What Percent Should HOA Reserves Be Funded?

We’re often asked “what percent should HOA reserves be funded?” The short answer is that there is no “one size fits all” benchmark for measuring the health of your community association’s reserve funds when it comes to applying the percent funded model.

To understand percent funded, one must first understand what a fully funded balance is. A fully funded balance is the balance that is in direct proportion to the fraction of life “used up” for a given component. For example, if an association has a $100,000 roof that is half way through its 20-year useful life, the fully funded balance in the 10th year would be $50,000 (10 years / 20 years x $100,000 = $50,000).

Percent funded is calculated by dividing the current reserve fund balance by the fully funded balance. In the above example, if the association has $30,000 in reserves in year 10, it is 60% funded ($30,000 / $50,000).

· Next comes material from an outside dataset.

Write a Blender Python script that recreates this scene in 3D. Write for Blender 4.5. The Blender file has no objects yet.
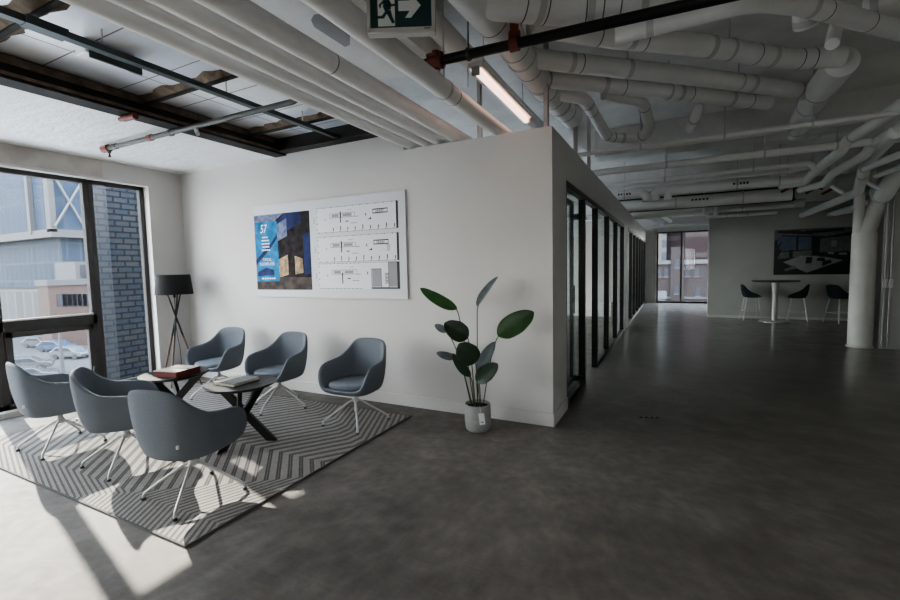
import bpy, math, random
from mathutils import Vector, Matrix
random.seed(7)
PI = math.pi
scn = bpy.context.scene
COL = scn.collection

# ------------------------------------------------------------------ camera geometry (solved from the photograph)
FPX = 443.18
CAM = Vector((0.988, -4.027, 1.5))
CF = Vector((-0.45081594, 0.88966486, -0.07253573))
CR = Vector((0.89251199, 0.45051821, -0.02134684))
CU = Vector((-0.01368713, 0.0743625, 0.99713734))

def at(u, v, ax, val):
    """the point of the plane  axis=val  that stands at a place of the photograph"""
    d = CF * FPX + CR * (u - 450) + CU * (300 - v)
    return CAM + d * ((val - CAM[ax]) / d[ax])

# ------------------------------------------------------------------ materials
def new_mat(name):
    m = bpy.data.materials.new(name); m.use_nodes = True
    nt = m.node_tree; b = nt.nodes['Principled BSDF']
    return m, nt, b

def L(nt, a, b): nt.links.new(a, b)

def coords(nt, scale=(1, 1, 1), kind='Object'):
    tc = nt.nodes.new('ShaderNodeTexCoord'); mp = nt.nodes.new('ShaderNodeMapping')
    mp.inputs['Scale'].default_value = scale
    L(nt, tc.outputs[kind], mp.inputs['Vector']); return mp.outputs['Vector']

def noise(nt, vec, scale, detail=4, rough=.55):
    n = nt.nodes.new('ShaderNodeTexNoise'); n.inputs['Scale'].default_value = scale
    n.inputs['Detail'].default_value = detail; n.inputs['Roughness'].default_value = rough
    L(nt, vec, n.inputs['Vector']); return n.outputs['Fac']

def ramp(nt, fac, stops):
    r = nt.nodes.new('ShaderNodeValToRGB'); e = r.color_ramp.elements
    while len(e) < len(stops): e.new(.5)
    for i, (p, c) in enumerate(stops):
        e[i].position = p; e[i].color = (c[0], c[1], c[2], 1) if isinstance(c, tuple) else (c, c, c, 1)
    L(nt, fac, r.inputs['Fac']); return r.outputs['Color']

def bump(nt, b, fac, strength=.2, dist=.01):
    n = nt.nodes.new('ShaderNodeBump'); n.inputs['Strength'].default_value = strength
    n.inputs['Distance'].default_value = dist
    L(nt, fac, n.inputs['Height']); L(nt, n.outputs['Normal'], b.inputs['Normal'])

def plain(name, c, rough=.5, metal=0, var=.08, scale=6, bmp=0, bscale=60, spec=.5):
    m, nt, b = new_mat(name)
    v = coords(nt); f = noise(nt, v, scale)
    lo = tuple(max(0, x * (1 - var)) for x in c); hi = tuple(min(1, x * (1 + var)) for x in c)
    L(nt, ramp(nt, f, [(.3, lo), (.7, hi)]), b.inputs['Base Color'])
    b.inputs['Roughness'].default_value = rough; b.inputs['Metallic'].default_value = metal
    b.inputs['Specular IOR Level'].default_value = spec
    if bmp: bump(nt, b, noise(nt, v, bscale, 3), bmp, .004)
    return m

def emit(name, c, s):
    m, nt, b = new_mat(name)
    b.inputs['Base Color'].default_value = (*c, 1); b.inputs['Emission Color'].default_value = (*c, 1)
    b.inputs['Emission Strength'].default_value = s; return m

def brick_mat(name, c1, c2, mortar, bw=.22, bh=.075, ms=.012, var=.5, rough=.85):
    m, nt, b = new_mat(name)
    tc = nt.nodes.new('ShaderNodeTexCoord'); sx = nt.nodes.new('ShaderNodeSeparateXYZ'); cx = nt.nodes.new('ShaderNodeCombineXYZ')
    ad = nt.nodes.new('ShaderNodeMath'); ad.operation = 'ADD'
    L(nt, tc.outputs['Object'], sx.inputs[0]); L(nt, sx.outputs['X'], ad.inputs[0]); L(nt, sx.outputs['Y'], ad.inputs[1])
    L(nt, ad.outputs[0], cx.inputs['X']); L(nt, sx.outputs['Z'], cx.inputs['Y'])
    t = nt.nodes.new('ShaderNodeTexBrick'); t.inputs['Scale'].default_value = 1
    t.inputs['Brick Width'].default_value = bw; t.inputs['Row Height'].default_value = bh
    t.inputs['Mortar Size'].default_value = ms; t.inputs['Bias'].default_value = var - .5
    t.inputs['Color1'].default_value = (*c1, 1); t.inputs['Color2'].default_value = (*c2, 1); t.inputs['Mortar'].default_value = (*mortar, 1)
    L(nt, cx.outputs[0], t.inputs['Vector']); L(nt, t.outputs['Color'], b.inputs['Base Color'])
    b.inputs['Roughness'].default_value = rough
    return m

def glass_mat(name, tint=(1, 1, 1), refl=.08, haze=0):
    m = bpy.data.materials.new(name); m.use_nodes = True; nt = m.node_tree; nt.nodes.clear()
    o = nt.nodes.new('ShaderNodeOutputMaterial'); t = nt.nodes.new('ShaderNodeBsdfTransparent'); g = nt.nodes.new('ShaderNodeBsdfGlossy')
    t.inputs['Color'].default_value = (*tint, 1); g.inputs['Roughness'].default_value = .02
    lw = nt.nodes.new('ShaderNodeLayerWeight'); lw.inputs['Blend'].default_value = .12
    ml = nt.nodes.new('ShaderNodeMath'); ml.operation = 'MULTIPLY_ADD'; ml.inputs[1].default_value = .18; ml.inputs[2].default_value = refl
    L(nt, lw.outputs['Fresnel'], ml.inputs[0])
    mx = nt.nodes.new('ShaderNodeMixShader'); L(nt, ml.outputs[0], mx.inputs['Fac']); L(nt, t.outputs[0], mx.inputs[1]); L(nt, g.outputs[0], mx.inputs[2])
    out = mx.outputs[0]
    if haze:
        d = nt.nodes.new('ShaderNodeBsdfTranslucent'); d.inputs['Color'].default_value = (.85, .92, 1, 1)
        n2 = nt.nodes.new('ShaderNodeMixShader'); n2.inputs['Fac'].default_value = haze
        L(nt, out, n2.inputs[1]); L(nt, d.outputs[0], n2.inputs[2]); out = n2.outputs[0]
    L(nt, out, o.inputs['Surface']); return m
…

In this case, one might say that being 60% funded is or is not sufficient. There is very little evidence that suggests a specific percentage rate applies to all or even a majority of associations. Percent funded provides a simple mathematical interpretation of the general strength of reserve funds but fails to provide context as to the adequacy of current reserve contributions. Some communities function very well with 20-to-30% of the fully funded balance on hand at any one point in time. Others would have to have 100% of the fully funded balance on hand to avoid a special assessment.

In lieu of targeting an arbitrary percentage of the fully funded balance, Associations should target a path (funding plan) that considers their specific needs. Most in the reserve study industry agree that stable, consistent reserve contributions that cover the cost of capital expenditures over time (aka threshold funding) is a more thoughtful approach to reserve planning compared to targeting a nominal percentage of the fully funded balance. This approach ensures adequate reserve funds from year-to-year and often results in lower annual assessments than targeting 100% of the fully funded balance.